Hi @Quan_Li
Certainly Topologizer is doing a lot more than needed for this sort of use.
My main original motivation for making it was wanting to turn the results from ‘woolly threads’/‘edge bundling’ type simulations into clean graphs that could be thickened.
For that it needed to not only combine nearby points, but also find intersections between crossing and nearly overlapping but non-duplicate sets of line segments etc. All of which adds a lot to the calculation time.
If all we want it to do is get rid of short segments, it can be much simpler and faster.
Here’s a script:
simpler_graph_clean.gh (14.4 KB)
(and there’s still lots of room for speed improvement there)

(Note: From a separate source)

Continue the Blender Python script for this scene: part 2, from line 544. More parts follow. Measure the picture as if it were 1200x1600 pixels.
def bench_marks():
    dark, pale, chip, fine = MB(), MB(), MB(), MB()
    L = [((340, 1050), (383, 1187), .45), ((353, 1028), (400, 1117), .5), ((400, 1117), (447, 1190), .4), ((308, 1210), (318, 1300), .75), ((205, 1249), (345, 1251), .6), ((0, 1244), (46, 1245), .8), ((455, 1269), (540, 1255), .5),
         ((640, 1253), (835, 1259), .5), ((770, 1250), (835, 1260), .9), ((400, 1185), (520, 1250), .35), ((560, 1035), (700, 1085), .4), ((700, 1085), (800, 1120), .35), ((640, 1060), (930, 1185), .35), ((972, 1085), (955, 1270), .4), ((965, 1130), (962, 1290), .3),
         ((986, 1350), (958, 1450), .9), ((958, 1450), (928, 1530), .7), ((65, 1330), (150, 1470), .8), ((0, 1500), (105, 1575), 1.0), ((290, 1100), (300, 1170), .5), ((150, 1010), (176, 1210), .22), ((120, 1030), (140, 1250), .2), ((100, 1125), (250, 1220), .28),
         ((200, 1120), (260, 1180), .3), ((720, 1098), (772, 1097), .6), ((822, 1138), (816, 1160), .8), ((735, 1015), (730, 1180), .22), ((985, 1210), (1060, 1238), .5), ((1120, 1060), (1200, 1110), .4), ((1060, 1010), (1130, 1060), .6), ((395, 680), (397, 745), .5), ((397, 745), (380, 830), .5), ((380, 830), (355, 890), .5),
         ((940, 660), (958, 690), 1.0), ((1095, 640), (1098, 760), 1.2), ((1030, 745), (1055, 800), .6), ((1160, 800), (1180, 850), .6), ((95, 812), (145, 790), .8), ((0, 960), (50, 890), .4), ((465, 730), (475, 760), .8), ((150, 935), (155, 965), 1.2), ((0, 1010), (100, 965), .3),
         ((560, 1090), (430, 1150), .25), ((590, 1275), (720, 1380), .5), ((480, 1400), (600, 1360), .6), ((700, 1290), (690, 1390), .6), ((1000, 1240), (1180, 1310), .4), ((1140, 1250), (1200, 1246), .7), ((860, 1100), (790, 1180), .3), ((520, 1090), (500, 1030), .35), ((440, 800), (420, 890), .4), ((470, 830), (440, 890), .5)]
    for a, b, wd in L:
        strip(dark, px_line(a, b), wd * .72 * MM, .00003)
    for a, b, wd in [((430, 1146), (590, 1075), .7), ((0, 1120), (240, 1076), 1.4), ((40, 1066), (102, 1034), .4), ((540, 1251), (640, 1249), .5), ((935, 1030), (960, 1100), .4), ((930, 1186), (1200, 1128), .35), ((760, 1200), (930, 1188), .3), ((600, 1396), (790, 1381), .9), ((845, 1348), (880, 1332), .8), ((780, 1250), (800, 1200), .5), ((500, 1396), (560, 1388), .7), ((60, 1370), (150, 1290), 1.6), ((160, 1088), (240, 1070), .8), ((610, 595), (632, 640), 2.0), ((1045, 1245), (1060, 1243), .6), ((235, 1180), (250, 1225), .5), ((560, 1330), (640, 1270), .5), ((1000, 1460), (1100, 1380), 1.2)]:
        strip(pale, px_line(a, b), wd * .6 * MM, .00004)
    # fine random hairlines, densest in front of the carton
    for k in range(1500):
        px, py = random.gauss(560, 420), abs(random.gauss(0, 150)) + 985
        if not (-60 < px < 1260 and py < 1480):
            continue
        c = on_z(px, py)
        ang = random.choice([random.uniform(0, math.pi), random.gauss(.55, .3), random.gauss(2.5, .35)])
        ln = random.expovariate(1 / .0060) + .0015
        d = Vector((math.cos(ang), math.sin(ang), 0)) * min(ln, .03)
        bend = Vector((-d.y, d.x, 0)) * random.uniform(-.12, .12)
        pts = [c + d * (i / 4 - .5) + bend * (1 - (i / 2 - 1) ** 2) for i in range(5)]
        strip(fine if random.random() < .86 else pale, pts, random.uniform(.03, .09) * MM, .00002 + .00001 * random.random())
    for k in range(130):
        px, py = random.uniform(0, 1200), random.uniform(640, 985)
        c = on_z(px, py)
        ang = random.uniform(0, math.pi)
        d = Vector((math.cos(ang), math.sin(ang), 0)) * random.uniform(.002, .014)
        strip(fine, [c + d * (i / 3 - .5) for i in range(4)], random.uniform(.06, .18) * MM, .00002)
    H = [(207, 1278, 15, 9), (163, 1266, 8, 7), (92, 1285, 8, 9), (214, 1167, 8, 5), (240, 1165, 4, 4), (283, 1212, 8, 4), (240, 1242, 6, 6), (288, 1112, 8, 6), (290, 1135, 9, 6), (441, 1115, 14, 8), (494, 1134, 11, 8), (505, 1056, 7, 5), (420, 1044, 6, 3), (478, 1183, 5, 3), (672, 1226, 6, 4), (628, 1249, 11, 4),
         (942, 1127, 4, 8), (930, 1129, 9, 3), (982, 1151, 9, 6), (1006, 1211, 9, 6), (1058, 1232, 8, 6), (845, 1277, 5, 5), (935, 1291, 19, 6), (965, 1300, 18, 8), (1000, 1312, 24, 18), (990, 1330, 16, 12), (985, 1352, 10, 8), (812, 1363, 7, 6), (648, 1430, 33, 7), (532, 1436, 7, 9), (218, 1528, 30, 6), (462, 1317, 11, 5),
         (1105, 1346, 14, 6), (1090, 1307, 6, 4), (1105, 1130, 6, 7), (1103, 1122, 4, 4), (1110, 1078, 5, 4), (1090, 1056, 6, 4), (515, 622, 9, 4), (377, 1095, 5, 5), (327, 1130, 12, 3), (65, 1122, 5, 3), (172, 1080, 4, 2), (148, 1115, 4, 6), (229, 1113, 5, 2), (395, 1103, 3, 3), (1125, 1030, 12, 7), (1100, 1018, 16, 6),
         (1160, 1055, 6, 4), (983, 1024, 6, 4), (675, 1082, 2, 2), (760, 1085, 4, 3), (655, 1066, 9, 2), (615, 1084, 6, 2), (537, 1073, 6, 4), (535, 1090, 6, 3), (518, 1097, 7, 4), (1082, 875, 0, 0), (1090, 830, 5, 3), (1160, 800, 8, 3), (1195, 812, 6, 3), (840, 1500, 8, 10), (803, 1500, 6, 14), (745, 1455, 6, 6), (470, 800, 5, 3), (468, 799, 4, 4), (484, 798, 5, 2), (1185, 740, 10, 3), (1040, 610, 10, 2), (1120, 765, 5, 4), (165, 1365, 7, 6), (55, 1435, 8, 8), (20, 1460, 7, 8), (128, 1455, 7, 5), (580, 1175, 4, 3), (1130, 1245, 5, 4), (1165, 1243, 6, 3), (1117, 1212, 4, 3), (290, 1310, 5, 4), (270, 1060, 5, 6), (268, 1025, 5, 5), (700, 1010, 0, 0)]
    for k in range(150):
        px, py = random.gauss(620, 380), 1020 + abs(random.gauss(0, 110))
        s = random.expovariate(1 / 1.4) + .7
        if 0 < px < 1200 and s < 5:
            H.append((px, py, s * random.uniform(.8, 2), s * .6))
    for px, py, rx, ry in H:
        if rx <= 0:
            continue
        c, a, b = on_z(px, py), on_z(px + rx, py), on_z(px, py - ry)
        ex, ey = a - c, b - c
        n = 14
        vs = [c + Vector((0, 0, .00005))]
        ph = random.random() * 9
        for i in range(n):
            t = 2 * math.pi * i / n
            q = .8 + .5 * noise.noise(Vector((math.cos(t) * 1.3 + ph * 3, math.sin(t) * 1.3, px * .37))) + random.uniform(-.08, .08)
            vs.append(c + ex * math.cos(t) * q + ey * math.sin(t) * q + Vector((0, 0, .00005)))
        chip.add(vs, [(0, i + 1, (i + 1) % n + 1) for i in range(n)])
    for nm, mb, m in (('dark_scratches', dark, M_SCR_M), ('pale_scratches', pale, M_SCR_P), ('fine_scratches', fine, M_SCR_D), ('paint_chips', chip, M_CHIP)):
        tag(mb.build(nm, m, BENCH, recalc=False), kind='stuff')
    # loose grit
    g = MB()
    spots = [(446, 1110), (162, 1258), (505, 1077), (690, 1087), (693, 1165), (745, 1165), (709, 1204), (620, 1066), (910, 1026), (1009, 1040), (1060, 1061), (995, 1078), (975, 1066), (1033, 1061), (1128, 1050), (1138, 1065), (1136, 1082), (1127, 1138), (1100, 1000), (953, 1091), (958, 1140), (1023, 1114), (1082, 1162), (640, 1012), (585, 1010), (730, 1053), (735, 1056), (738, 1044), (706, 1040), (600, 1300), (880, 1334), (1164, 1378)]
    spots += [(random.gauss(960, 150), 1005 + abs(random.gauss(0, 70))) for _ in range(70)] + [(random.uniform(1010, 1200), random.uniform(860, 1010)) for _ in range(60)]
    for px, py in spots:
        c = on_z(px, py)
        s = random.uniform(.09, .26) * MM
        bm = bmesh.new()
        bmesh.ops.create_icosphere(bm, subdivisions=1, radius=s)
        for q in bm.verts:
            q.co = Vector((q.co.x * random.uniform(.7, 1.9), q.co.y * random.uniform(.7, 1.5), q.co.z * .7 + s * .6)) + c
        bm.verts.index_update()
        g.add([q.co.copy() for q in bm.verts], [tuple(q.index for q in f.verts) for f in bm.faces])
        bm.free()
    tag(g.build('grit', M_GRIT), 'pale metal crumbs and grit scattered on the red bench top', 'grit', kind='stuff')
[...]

However, regarding the specific case of turning 3d Voronoi edges into thickened lattice structures, there’s another thing I’ve been meaning to implement for a while that I think would give nicer results than simply collapsing short segments, as it avoids creating such short segments in the first place.
The Voronoi diagram is the circumcentric dual to the Delaunay tetrahedralization - its edges connect the centers of the circumspheres of adjacent tetrahedra.
Just like in the 2d case, this can sometimes give very short edges in the dual even if the points are well spaced and the tetrahedra have no short edges.
If instead we use different centers for the tetrahedra (such as the incenter or barycenter) as the vertices of the dual we can avoid these short edges.